Unlike “New Life”, though, Clarke has a singer who can be ambitious on his behalf. While Dave Gahan is a strong vocalist, his performances from 1981 right through to the present day have tended to stick doggedly to a mournful mid-range. You could argue that it forced Depeche Mode to become more dramatic, more symphonic around him; his vocals have generally acted as the central anchor, requiring the splashes of colour to occur elsewhere in the songs. Moyet, on the other hand, veers from threatening low growls here right up to desperate shrieks. She supplies the dramatic flourishes while Clarke is free, for the first time, to let the central hooks hit a steady dancefloor friendly groove without worrying too much about frilly embellishments.

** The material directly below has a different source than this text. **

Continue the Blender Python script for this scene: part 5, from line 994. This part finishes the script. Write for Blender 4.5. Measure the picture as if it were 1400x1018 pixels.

With it, the pair also managed to take early eighties synth pop to slightly different places from their peers. If you were being charitable, you could argue that it was fresh and new, and that it signalled that Clarke knew synths were about more than just aloofness and futurism, but in truth they weren’t the first to realise this. Giorgio Moroder picked up the new technology and discovered that it could represent sex, desire, vulnerability and danceability in the previous decade. All Clarke and Moyet were really doing was picking up the baton and understanding that they didn’t need permission to take electronics into these areas. Their approach here, a kind of gospel tinged New Romanticism, did however slowly nose away at the boundaries of what was possible, impressing critics without frightening either the school disco dancefloor or Clarke’s earliest fans.

“Don’t Go” is one of those rare examples of two stylistically very different individuals realising the qualities they have in tandem, and working them through with maximum effectiveness. It peaked at number 3 in the national charts.